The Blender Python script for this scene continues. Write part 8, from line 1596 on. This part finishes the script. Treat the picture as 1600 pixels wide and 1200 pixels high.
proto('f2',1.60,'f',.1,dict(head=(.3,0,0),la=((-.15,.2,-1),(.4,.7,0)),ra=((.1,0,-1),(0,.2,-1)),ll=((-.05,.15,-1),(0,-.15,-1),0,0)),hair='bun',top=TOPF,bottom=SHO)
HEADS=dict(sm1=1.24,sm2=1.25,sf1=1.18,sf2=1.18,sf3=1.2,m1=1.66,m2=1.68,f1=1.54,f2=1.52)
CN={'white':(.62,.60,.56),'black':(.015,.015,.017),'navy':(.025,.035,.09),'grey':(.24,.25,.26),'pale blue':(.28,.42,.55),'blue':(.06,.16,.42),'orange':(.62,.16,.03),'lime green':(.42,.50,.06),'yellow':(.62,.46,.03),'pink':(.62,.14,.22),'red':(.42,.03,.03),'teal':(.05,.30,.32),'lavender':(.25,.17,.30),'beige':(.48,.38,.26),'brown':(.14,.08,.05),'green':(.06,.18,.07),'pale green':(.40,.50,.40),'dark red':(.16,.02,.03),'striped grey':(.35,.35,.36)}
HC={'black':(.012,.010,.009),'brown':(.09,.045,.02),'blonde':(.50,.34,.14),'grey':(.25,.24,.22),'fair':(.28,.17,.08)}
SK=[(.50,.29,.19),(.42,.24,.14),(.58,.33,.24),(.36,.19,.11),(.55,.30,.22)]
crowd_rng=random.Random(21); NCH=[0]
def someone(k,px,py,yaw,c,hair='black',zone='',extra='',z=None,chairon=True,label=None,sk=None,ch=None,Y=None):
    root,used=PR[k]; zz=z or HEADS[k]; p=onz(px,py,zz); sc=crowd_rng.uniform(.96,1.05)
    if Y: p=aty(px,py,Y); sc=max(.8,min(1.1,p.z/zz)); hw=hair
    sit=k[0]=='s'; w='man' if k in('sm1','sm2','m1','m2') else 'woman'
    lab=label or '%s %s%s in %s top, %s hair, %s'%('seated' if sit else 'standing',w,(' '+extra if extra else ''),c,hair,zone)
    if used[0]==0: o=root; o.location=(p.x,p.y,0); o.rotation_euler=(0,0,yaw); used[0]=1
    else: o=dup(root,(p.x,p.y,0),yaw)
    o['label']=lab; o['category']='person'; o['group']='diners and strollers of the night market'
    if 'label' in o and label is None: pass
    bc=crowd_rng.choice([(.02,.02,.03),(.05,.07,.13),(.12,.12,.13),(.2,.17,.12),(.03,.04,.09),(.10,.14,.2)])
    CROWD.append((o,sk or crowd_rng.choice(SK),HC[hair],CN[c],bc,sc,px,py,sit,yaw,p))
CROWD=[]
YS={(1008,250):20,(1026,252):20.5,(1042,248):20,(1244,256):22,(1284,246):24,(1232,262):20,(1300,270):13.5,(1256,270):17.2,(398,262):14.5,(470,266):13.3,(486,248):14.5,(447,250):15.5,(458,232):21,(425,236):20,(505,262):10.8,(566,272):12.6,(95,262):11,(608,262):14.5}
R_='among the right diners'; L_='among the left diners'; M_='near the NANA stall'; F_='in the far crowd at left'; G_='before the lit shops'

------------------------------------

Description of the task.
Output the listing above word for word.

Complete output.
The Blender Python script for this scene continues. Write part 8, from line 1596 on. This part finishes the script. Treat the picture as 1600 pixels wide and 1200 pixels high.
proto('f2',1.60,'f',.1,dict(head=(.3,0,0),la=((-.15,.2,-1),(.4,.7,0)),ra=((.1,0,-1),(0,.2,-1)),ll=((-.05,.15,-1),(0,-.15,-1),0,0)),hair='bun',top=TOPF,bottom=SHO)
HEADS=dict(sm1=1.24,sm2=1.25,sf1=1.18,sf2=1.18,sf3=1.2,m1=1.66,m2=1.68,f1=1.54,f2=1.52)
CN={'white':(.62,.60,.56),'black':(.015,.015,.017),'navy':(.025,.035,.09),'grey':(.24,.25,.26),'pale blue':(.28,.42,.55),'blue':(.06,.16,.42),'orange':(.62,.16,.03),'lime green':(.42,.50,.06),'yellow':(.62,.46,.03),'pink':(.62,.14,.22),'red':(.42,.03,.03),'teal':(.05,.30,.32),'lavender':(.25,.17,.30),'beige':(.48,.38,.26),'brown':(.14,.08,.05),'green':(.06,.18,.07),'pale green':(.40,.50,.40),'dark red':(.16,.02,.03),'striped grey':(.35,.35,.36)}
HC={'black':(.012,.010,.009),'brown':(.09,.045,.02),'blonde':(.50,.34,.14),'grey':(.25,.24,.22),'fair':(.28,.17,.08)}
SK=[(.50,.29,.19),(.42,.24,.14),(.58,.33,.24),(.36,.19,.11),(.55,.30,.22)]
crowd_rng=random.Random(21); NCH=[0]
def someone(k,px,py,yaw,c,hair='black',zone='',extra='',z=None,chairon=True,label=None,sk=None,ch=None,Y=None):
    root,used=PR[k]; zz=z or HEADS[k]; p=onz(px,py,zz); sc=crowd_rng.uniform(.96,1.05)
    if Y: p=aty(px,py,Y); sc=max(.8,min(1.1,p.z/zz)); hw=hair
    sit=k[0]=='s'; w='man' if k in('sm1','sm2','m1','m2') else 'woman'
    lab=label or '%s %s%s in %s top, %s hair, %s'%('seated' if sit else 'standing',w,(' '+extra if extra else ''),c,hair,zone)
    if used[0]==0: o=root; o.location=(p.x,p.y,0); o.rotation_euler=(0,0,yaw); used[0]=1
    else: o=dup(root,(p.x,p.y,0),yaw)
    o['label']=lab; o['category']='person'; o['group']='diners and strollers of the night market'
    if 'label' in o and label is None: pass
    bc=crowd_rng.choice([(.02,.02,.03),(.05,.07,.13),(.12,.12,.13),(.2,.17,.12),(.03,.04,.09),(.10,.14,.2)])
    CROWD.append((o,sk or crowd_rng.choice(SK),HC[hair],CN[c],bc,sc,px,py,sit,yaw,p))
CROWD=[]
YS={(1008,250):20,(1026,252):20.5,(1042,248):20,(1244,256):22,(1284,246):24,(1232,262):20,(1300,270):13.5,(1256,270):17.2,(398,262):14.5,(470,266):13.3,(486,248):14.5,(447,250):15.5,(458,232):21,(425,236):20,(505,262):10.8,(566,272):12.6,(95,262):11,(608,262):14.5}
R_='among the right diners'; L_='among the left diners'; M_='near the NANA stall'; F_='in the far crowd at left'; G_='before the lit shops'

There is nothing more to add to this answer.